Just before noon on Tuesday, Oct. 28, 1986, six buses, two limousines, a van and several cars pulled up to a slum apartment complex in Opa-locka.
About 75 white-robed, turbaned Yahwehs got out. Some started to clean the apartments that the sect had recently purchased. Soon, Yahweh "guards, " carrying six-foot hardwood sticks called "staffs of life, " were kicking tenants out of their homes.
Early Thursday morning, when residents Rudolph Broussard and Anthony Brown resisted, they were shot execution-style.
Robert Ernest Rozier, a former football pro who went by his Yahweh name of Neariah Israel, was charged and later pleaded guilty in the two murders, as well as two others. Although the church eventually excommunicated Rozier, the damage was done.
In a move that would become one of his trademarks, Mitchell tried to sop up the bad press with a public-relations blitz.
He invited local reporters to tour his fortress-like temple, downplaying any suggested analogies between the sect and Jonestown in Guyana. And he hired someone many considered the perfect front man: Ellis Rubin, a white, Jewish and press-savvy lawyer from Miami.
But the PR could only work so much magic. In 1988, Rozier pleaded guilty to four murders -- Broussard and Brown from the Opa-locka takeover, and two drifters slain in late 1986.
Again, Yahweh and Rubin worked damage control, this time offering the sect's help in patrolling South Florida synagogues to deter increasing anti-Semitic violence.
But by now, Rozier was talking up a storm, linking Yahweh and other sect members to a number of ritualistic slayings in Florida and other states. Yahweh testified in federal court last year, denying any role in the murders.
"All we have, " Yahweh told U.S. District Judge James Kehoe, "is a record of peace."
Finally, with the empire worth an estimated $8 million, the dominoes began to tumble.
In mid-1989, Kehoe ruled the sect had waged a campaign of extortion and terror against residents of the Opa-locka apartments.
The sect was forced to give up one of their properties to pay off a court judgment. And city of Miami inspectors began cracking down on code violations at a Yahweh-run school.
Last May, the U.S. Attorney's office in Miami confirmed it was investigating the Temple of Love. Sources said prosecutors suspected Yahweh and his lieutenants of running a criminal enterprise from 1981 to 1986, dealing in extortion, fire bombing and murder.
But the roller-coaster ride was not yet quite over for Mitchell.
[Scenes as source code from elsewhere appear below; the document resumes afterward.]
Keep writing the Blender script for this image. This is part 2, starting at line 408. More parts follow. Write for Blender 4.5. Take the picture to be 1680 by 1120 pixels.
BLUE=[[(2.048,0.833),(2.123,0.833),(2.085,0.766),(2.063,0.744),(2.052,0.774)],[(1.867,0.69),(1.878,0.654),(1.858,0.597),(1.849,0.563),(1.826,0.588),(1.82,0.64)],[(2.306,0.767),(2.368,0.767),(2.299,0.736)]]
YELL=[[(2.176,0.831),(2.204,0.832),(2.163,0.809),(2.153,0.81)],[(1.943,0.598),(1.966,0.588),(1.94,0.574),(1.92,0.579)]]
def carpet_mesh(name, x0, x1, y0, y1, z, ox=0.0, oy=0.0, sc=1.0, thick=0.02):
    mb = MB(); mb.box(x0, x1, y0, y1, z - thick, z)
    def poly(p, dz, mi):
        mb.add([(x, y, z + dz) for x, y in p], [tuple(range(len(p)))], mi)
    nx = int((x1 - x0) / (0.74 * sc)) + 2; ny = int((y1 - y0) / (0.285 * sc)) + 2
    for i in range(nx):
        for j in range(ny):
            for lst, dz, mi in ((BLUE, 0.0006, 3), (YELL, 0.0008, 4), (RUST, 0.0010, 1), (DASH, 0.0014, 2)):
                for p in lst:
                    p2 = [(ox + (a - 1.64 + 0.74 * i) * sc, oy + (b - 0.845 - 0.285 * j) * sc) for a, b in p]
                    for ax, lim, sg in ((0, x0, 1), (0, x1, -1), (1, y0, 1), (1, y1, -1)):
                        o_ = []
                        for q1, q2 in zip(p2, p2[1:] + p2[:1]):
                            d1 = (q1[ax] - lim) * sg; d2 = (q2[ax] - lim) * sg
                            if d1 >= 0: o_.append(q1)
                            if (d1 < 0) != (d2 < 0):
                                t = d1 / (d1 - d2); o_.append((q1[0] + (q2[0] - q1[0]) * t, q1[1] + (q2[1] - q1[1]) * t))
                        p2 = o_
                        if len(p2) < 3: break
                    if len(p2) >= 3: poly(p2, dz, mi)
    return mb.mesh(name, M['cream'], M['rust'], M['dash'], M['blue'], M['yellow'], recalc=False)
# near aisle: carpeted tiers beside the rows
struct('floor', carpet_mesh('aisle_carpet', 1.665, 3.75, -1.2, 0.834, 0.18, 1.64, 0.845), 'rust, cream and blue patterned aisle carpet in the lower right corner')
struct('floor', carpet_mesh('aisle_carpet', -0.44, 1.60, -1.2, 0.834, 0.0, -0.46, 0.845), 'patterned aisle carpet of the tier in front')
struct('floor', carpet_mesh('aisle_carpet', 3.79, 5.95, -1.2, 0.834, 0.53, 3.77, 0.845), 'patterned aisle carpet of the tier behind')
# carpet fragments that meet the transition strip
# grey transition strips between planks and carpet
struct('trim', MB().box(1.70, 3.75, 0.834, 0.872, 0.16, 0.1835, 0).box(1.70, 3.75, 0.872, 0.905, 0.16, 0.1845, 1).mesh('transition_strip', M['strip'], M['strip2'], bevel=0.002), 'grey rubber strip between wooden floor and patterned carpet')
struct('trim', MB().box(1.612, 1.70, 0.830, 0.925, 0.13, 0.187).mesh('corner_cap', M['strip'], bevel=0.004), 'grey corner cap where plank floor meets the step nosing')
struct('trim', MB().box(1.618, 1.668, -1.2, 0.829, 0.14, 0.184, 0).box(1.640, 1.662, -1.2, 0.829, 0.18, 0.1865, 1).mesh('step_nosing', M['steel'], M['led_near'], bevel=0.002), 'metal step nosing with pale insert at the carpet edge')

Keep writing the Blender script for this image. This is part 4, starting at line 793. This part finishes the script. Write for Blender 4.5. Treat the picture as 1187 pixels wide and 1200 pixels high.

One Sunday last month, about 2,000 followers of the self-proclaimed messiah came to hear a speech by their leader.
Yahweh told the group that following his religious laws will help lead to prosperity. He called his speech How to Move from Poverty to Riches.
During the show, a representative from the city of Miami stepped forward to hand over a proclamation signed by Miami Mayor Xavier Suarez.
It was presented 31 days before Mitchell would be arrested in New Orleans, his church thrown into disarray.
The proclamation designated Sunday, Oct. 7, 1990, as "Yahweh Ben Yahweh Day."